Hopefully this is a simple enough request, for those of you who spend an inordinate amount of time developing applications that use SOAP.
My phone system (Cisco Communications Manager) exposes every last one of it's administrative tasks as a web service, which allows enterprising nut jobs like me to develop custom applications to ease administration. It's particularly helpful when you want to allow your help desk to perform what would otherwise be complex, error-prone tasks, but with a dumbed-down templated interface, without giving them the "keys to the kingdom", as it were. It's working great. I'm happier than a fat tick on a skinny dog.
The problem is, my development is rather tedious, because while the API is documented, it's a pain in the ass to navigate.
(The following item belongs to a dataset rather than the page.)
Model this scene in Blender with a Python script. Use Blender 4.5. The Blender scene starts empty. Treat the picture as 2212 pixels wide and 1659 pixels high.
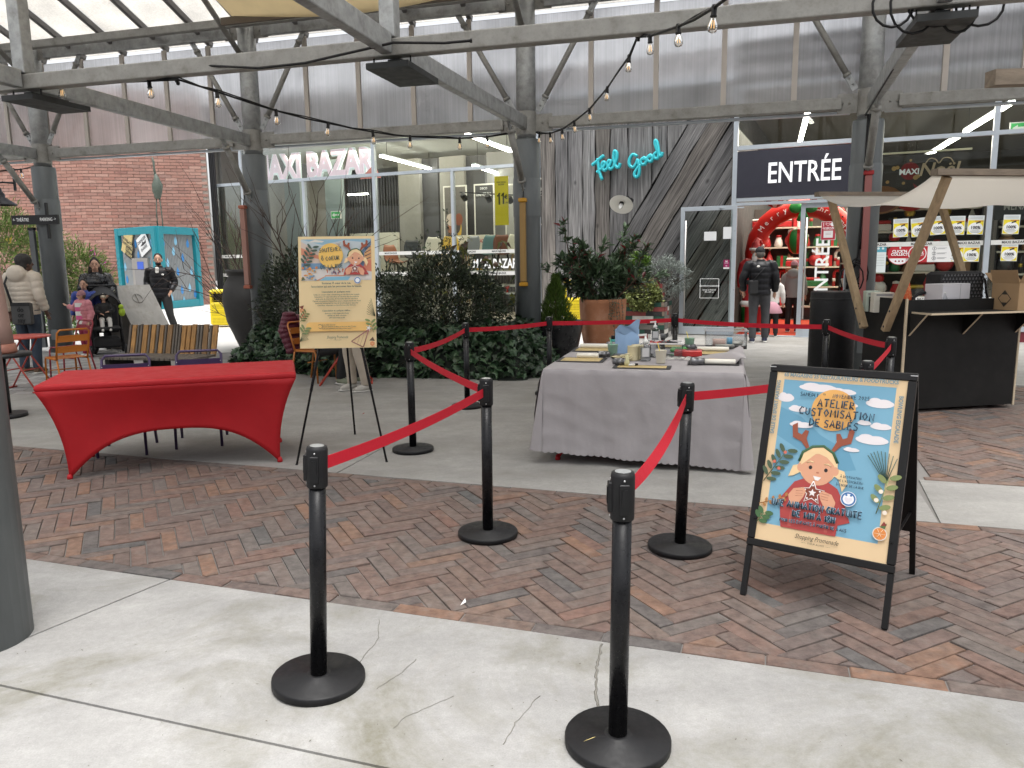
import bpy, bmesh, math, random
from math import sin, cos, pi, radians as R, sqrt, atan2
from mathutils import Vector as V, Matrix as MX, noise as NZ
sc = bpy.context.scene
COL = sc.collection
rnd = random.Random(7)
# ---------------------------------------------------------------- camera, sky, sun, exposure
CAMH, PITCH, ROLL, FPX = 1.6, R(9.06), R(-.80), 1661.0 / 2212.0
cam = bpy.data.cameras.new('camera'); camo = bpy.data.objects.new('camera', cam); COL.objects.link(camo)
cam.sensor_width = 36.0; cam.lens = 36.0 * FPX; cam.clip_start = .05; cam.clip_end = 600
fw = V((0, cos(PITCH), -sin(PITCH))); u0 = V((0, sin(PITCH), cos(PITCH))); r0 = V((1, 0, 0))
rt = r0 * cos(ROLL) + u0 * sin(ROLL); up = u0 * cos(ROLL) - r0 * sin(ROLL)
camo.matrix_world = MX(((rt.x, up.x, -fw.x, 0), (rt.y, up.y, -fw.y, 0), (rt.z, up.z, -fw.z, CAMH), (0, 0, 0, 1)))
sc.camera = camo
w = bpy.data.worlds.new('World'); sc.world = w; w.use_nodes = True
wn, wl = w.node_tree.nodes, w.node_tree.links; wn.clear()
SUN_EL, SUN_AZ = R(76), R(160)
sky = wn.new('ShaderNodeTexSky'); sky.sky_type = 'NISHITA'; sky.sun_disc = False
sky.sun_elevation = SUN_EL; sky.sun_rotation = SUN_AZ; sky.air_density = 1.0; sky.dust_density = 4.0; sky.ozone_density = 1.0
hsv = wn.new('ShaderNodeHueSaturation'); hsv.inputs['Saturation'].default_value = .16; hsv.inputs['Value'].default_value = 1.0
bg = wn.new('ShaderNodeBackground'); bg.inputs['Strength'].default_value = .15
wo = wn.new('ShaderNodeOutputWorld')
wl.new(sky.outputs[0], hsv.inputs['Color']); wl.new(hsv.outputs[0], bg.inputs['Color']); wl.new(bg.outputs[0], wo.inputs['Surface'])
sl = bpy.data.lights.new('sun', 'SUN'); sl.energy = 1.5; sl.angle = R(38); sl.color = (1, .975, .94)
so = bpy.data.objects.new('sun', sl); COL.objects.link(so)
so.rotation_euler = (pi / 2 - SUN_EL, 0, pi - SUN_AZ)
sc.view_settings.view_transform = 'Standard'; sc.view_settings.look = 'None'
sc.view_settings.exposure = 1.0; sc.view_settings.gamma = 1.0; sc.view_settings.use_curve_mapping = False
sc.cycles.max_bounces = 8; sc.cycles.transparent_max_bounces = 16; sc.cycles.sample_clamp_indirect = 6.0
sc.cycles.caustics_reflective = False; sc.cycles.caustics_refractive = False

# ---------------------------------------------------------------- helpers: materials
_M = {}
def mat(name, col=(.5, .5, .5), rough=.6, metal=0.0, var=0.0, vscale=6.0, bump=0.0, bscale=60.0, dirt=0.0, dcol=(.1, .09, .08), dscale=3.0,
        emit=0.0, ecol=None, spec=.5, rand=0.0, ramp=None, stretch=None, trans=0.0, sheen=0.0, coat=0.0, alpha=1.0, vcol=None):
    if name in _M: return _M[name]
    m = bpy.data.materials.new(name); m.use_nodes = True; _M[name] = m
    n, l = m.node_tree.nodes, m.node_tree.links
    b = n['Principled BSDF']
    b.inputs['Roughness'].default_value = rough; b.inputs['Metallic'].default_value = metal
    b.inputs['Specular IOR Level'].default_value = spec
    if coat: b.inputs['Coat Weight'].default_value = coat
    if sheen: b.inputs['Sheen Weight'].default_value = sheen
    if emit:
        b.inputs['Emission Color'].default_value = (*(ecol or col), 1); b.inputs['Emission Strength'].default_value = emit
    if alpha < 1: b.inputs['Alpha'].default_value = alpha
    c = None
    def rgb(v):
        q = n.new('ShaderNodeRGB'); q.outputs[0].default_value = (*v, 1); return q.outputs[0]
    def mix(a, bb, f, mode='MIX'):
        q = n.new('ShaderNodeMix'); q.data_type = 'RGBA'; q.blend_type = mode
        l.new(a, q.inputs[6]); l.new(bb, q.inputs[7])
        if isinstance(f, float): q.inputs[0].default_value = f
        else: l.new(f, q.inputs[0])
        return q.outputs[2]
    tc = n.new('ShaderNodeTexCoord'); co = tc.outputs['Object']
    if stretch:
        mp = n.new('ShaderNodeMapping'); mp.inputs['Scale'].default_value = stretch; l.new(co, mp.inputs[0]); co = mp.outputs[0]
    def nz(scale, detail=6.0, rough_=.6):
        q = n.new('ShaderNodeTexNoise'); q.inputs['Scale'].default_value = scale; q.inputs['Detail'].default_value = detail; q.inputs['Roughness'].default_value = rough_
        l.new(co, q.inputs['Vector']); return q.outputs['Fac']
    def rng(src, a, b_, c_, d_):
        q = n.new('ShaderNodeMapRange'); l.new(src, q.inputs[0])
        for i, x in enumerate((a, b_, c_, d_)): q.inputs[i + 1].default_value = x
        return q.outputs[0]
    c = rgb(col)
    if ramp:
        oi = n.new('ShaderNodeObjectInfo'); ge = n.new('ShaderNodeNewGeometry')
        ad = n.new('ShaderNodeMath'); ad.operation = 'ADD'; l.new(oi.outputs['Random'], ad.inputs[0]); l.new(ge.outputs['Random Per Island'], ad.inputs[1])
        fr = n.new('ShaderNodeMath'); fr.operation = 'FRACT'; l.new(ad.outputs[0], fr.inputs[0])
        cr = n.new('ShaderNodeValToRGB'); cr.color_ramp.interpolation = 'LINEAR'
        els = cr.color_ramp.elements
        while len(els) < len(ramp): els.new(.5)
        for i, rc in enumerate(ramp): els[i].position = i / (len(ramp) - 1); els[i].color = (*rc, 1)
        l.new(fr.outputs[0], cr.inputs[0]); c = cr.outputs[0]
    if rand:
        oi = n.new('ShaderNodeObjectInfo'); h = n.new('ShaderNodeHueSaturation')
        ge = n.new('ShaderNodeNewGeometry')
        ad = n.new('ShaderNodeMath'); ad.operation = 'ADD'; l.new(oi.outputs['Random'], ad.inputs[0]); l.new(ge.outputs['Random Per Island'], ad.inputs[1])
        fr = n.new('ShaderNodeMath'); fr.operation = 'FRACT'; l.new(ad.outputs[0], fr.inputs[0])
        l.new(rng(fr.outputs[0], 0, 1, 1 - rand, 1 + rand), h.inputs['Value']); l.new(c, h.inputs['Color']); c = h.outputs[0]
    if var:
        h = n.new('ShaderNodeHueSaturation'); l.new(rng(nz(vscale), .25, .75, 1 - var, 1 + var), h.inputs['Value']); l.new(c, h.inputs['Color']); c = h.outputs[0]
    if dirt:
        f = rng(nz(dscale, 8.0, .7), .5, .72, 0, dirt); c = mix(c, rgb(dcol), f)
    l.new(c, b.inputs['Base Color'])
    if var or dirt:
        l.new(rng(nz(vscale * 2.3), .3, .7, max(.03, rough - .08), min(1, rough + .1)), b.inputs['Roughness'])
    if bump:
        bp = n.new('ShaderNodeBump'); bp.inputs['Strength'].default_value = bump; bp.inputs['Distance'].default_value = .01
        l.new(nz(bscale, 8.0, .65), bp.inputs['Height']); l.new(bp.outputs[0], b.inputs['Normal'])
    if trans:   # thin cloth or leaf: part of the light comes through
        o = n['Material Output']; t = n.new('ShaderNodeBsdfTranslucent'); l.new(c, t.inputs[0])
        mx = n.new('ShaderNodeMixShader'); mx.inputs[0].default_value = trans
        l.new(b.outputs[0], mx.inputs[1]); l.new(t.outputs[0], mx.inputs[2]); l.new(mx.outputs[0], o.inputs[0])
    return m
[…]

Somebody at Cisco basically loaded up the WDSL and the XSD, ran them through some app that generated "documentation", and presented it as a MASSIVELY HUGE single html document, with thousands of png images. Great idea for a simple web service, but it's so large that it locks up Firefox for a good 3 minutes (even when the files are local) while it's loading. Once it's loaded, it's cumbersome to navigate.
Do any of you guys know of any decent free WSDL editors/viewers that will present the WSDL and XSD in a pleasant, well formed way? Preferably navigable? Applications like XMLSpy look fantastic, but they're mighty proud of that shit, and I've already tapped my boss out in the "Buy Subnet cool shit, because he asked nicely" account.
What I've got definitely beats reading the raw WSDL and XSD files (shudder), but it still sucks.